Supplied information —
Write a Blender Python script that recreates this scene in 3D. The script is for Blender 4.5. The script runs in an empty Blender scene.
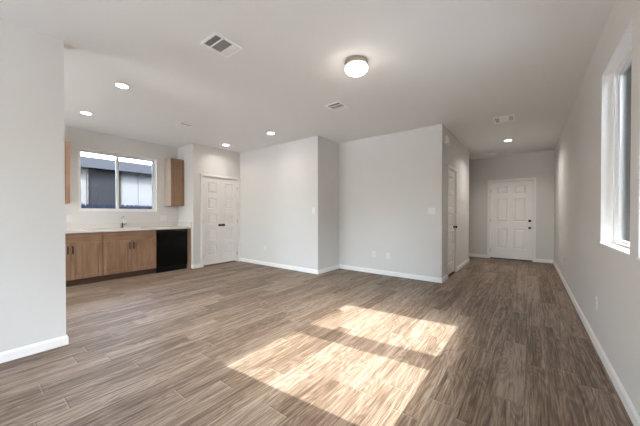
import bpy, bmesh, math, random
from math import pi, sin, cos, radians
from mathutils import Vector, Matrix

random.seed(4)
scene = bpy.context.scene
COL = scene.collection

# ------------------------------------------------------------------ camera
PSI, PITCH, CAM_H, FPX, V0 = 0.6555, -0.0088, 1.1822, 271.41, 216.83
cam_d = bpy.data.cameras.new('camera')
cam = bpy.data.objects.new('camera', cam_d)
COL.objects.link(cam)
cam.location = (0, 0, CAM_H)
cam.rotation_euler = (pi / 2 + PITCH, 0, PSI)
cam_d.sensor_width = 36
cam_d.lens = FPX / 640 * 36
cam_d.shift_y = (V0 - 213) / 640
cam_d.clip_start = 0.02
scene.camera = cam

# ------------------------------------------------------------------ light
SUN_DIR = Vector((-1.0, -0.092, -0.88)).normalized()      # the way the sunlight travels
SKY_STRENGTH = 0.68
SUN_STRENGTH = 2.25
CAN_POWER = 1.35
DOME_POWER = 0.8
EXPOSURE = 2.62

world = bpy.data.worlds.new('sky')
scene.world = world
world.use_nodes = True
nt = world.node_tree
nt.nodes.clear()
sky = nt.nodes.new('ShaderNodeTexSky')
sky.sky_type = 'NISHITA'
sky.sun_disc = False
sky.sun_elevation = math.asin(-SUN_DIR.z)
sky.sun_rotation = math.atan2(-SUN_DIR.x, -SUN_DIR.y)
sky.air_density = 1.0
sky.dust_density = 2.5
sky.ozone_density = 1.0
soft = nt.nodes.new('ShaderNodeHueSaturation')
soft.inputs['Saturation'].default_value = 0.6
bg = nt.nodes.new('ShaderNodeBackground')
bg.inputs['Strength'].default_value = SKY_STRENGTH
wo = nt.nodes.new('ShaderNodeOutputWorld')
nt.links.new(sky.outputs[0], soft.inputs['Color'])
nt.links.new(soft.outputs[0], bg.inputs['Color'])
nt.links.new(bg.outputs[0], wo.inputs['Surface'])

sun_d = bpy.data.lights.new('sun', 'SUN')
sun_d.energy = SUN_STRENGTH
sun_d.angle = radians(0.15)
sun_d.color = (1.0, 0.975, 0.945)
sun = bpy.data.objects.new('sun', sun_d)
COL.objects.link(sun)
sun.rotation_euler = SUN_DIR.to_track_quat('-Z', 'Y').to_euler()
sun.location = (8, 1, 8)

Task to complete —
Every line of the material is to be quoted exactly, with no pictures carried over.

Output below —
Write a Blender Python script that recreates this scene in 3D. The script is for Blender 4.5. The script runs in an empty Blender scene.
import bpy, bmesh, math, random
from math import pi, sin, cos, radians
from mathutils import Vector, Matrix

random.seed(4)
scene = bpy.context.scene
COL = scene.collection

# ------------------------------------------------------------------ camera
PSI, PITCH, CAM_H, FPX, V0 = 0.6555, -0.0088, 1.1822, 271.41, 216.83
cam_d = bpy.data.cameras.new('camera')
cam = bpy.data.objects.new('camera', cam_d)
COL.objects.link(cam)
cam.location = (0, 0, CAM_H)
cam.rotation_euler = (pi / 2 + PITCH, 0, PSI)
cam_d.sensor_width = 36
cam_d.lens = FPX / 640 * 36
cam_d.shift_y = (V0 - 213) / 640
cam_d.clip_start = 0.02
scene.camera = cam

# ------------------------------------------------------------------ light
SUN_DIR = Vector((-1.0, -0.092, -0.88)).normalized()      # the way the sunlight travels
SKY_STRENGTH = 0.68
SUN_STRENGTH = 2.25
CAN_POWER = 1.35
DOME_POWER = 0.8
EXPOSURE = 2.62

world = bpy.data.worlds.new('sky')
scene.world = world
world.use_nodes = True
nt = world.node_tree
nt.nodes.clear()
sky = nt.nodes.new('ShaderNodeTexSky')
sky.sky_type = 'NISHITA'
sky.sun_disc = False
sky.sun_elevation = math.asin(-SUN_DIR.z)
sky.sun_rotation = math.atan2(-SUN_DIR.x, -SUN_DIR.y)
sky.air_density = 1.0
sky.dust_density = 2.5
sky.ozone_density = 1.0
soft = nt.nodes.new('ShaderNodeHueSaturation')
soft.inputs['Saturation'].default_value = 0.6
bg = nt.nodes.new('ShaderNodeBackground')
bg.inputs['Strength'].default_value = SKY_STRENGTH
wo = nt.nodes.new('ShaderNodeOutputWorld')
nt.links.new(sky.outputs[0], soft.inputs['Color'])
nt.links.new(soft.outputs[0], bg.inputs['Color'])
nt.links.new(bg.outputs[0], wo.inputs['Surface'])

sun_d = bpy.data.lights.new('sun', 'SUN')
sun_d.energy = SUN_STRENGTH
sun_d.angle = radians(0.15)
sun_d.color = (1.0, 0.975, 0.945)
sun = bpy.data.objects.new('sun', sun_d)
COL.objects.link(sun)
sun.rotation_euler = SUN_DIR.to_track_quat('-Z', 'Y').to_euler()
sun.location = (8, 1, 8)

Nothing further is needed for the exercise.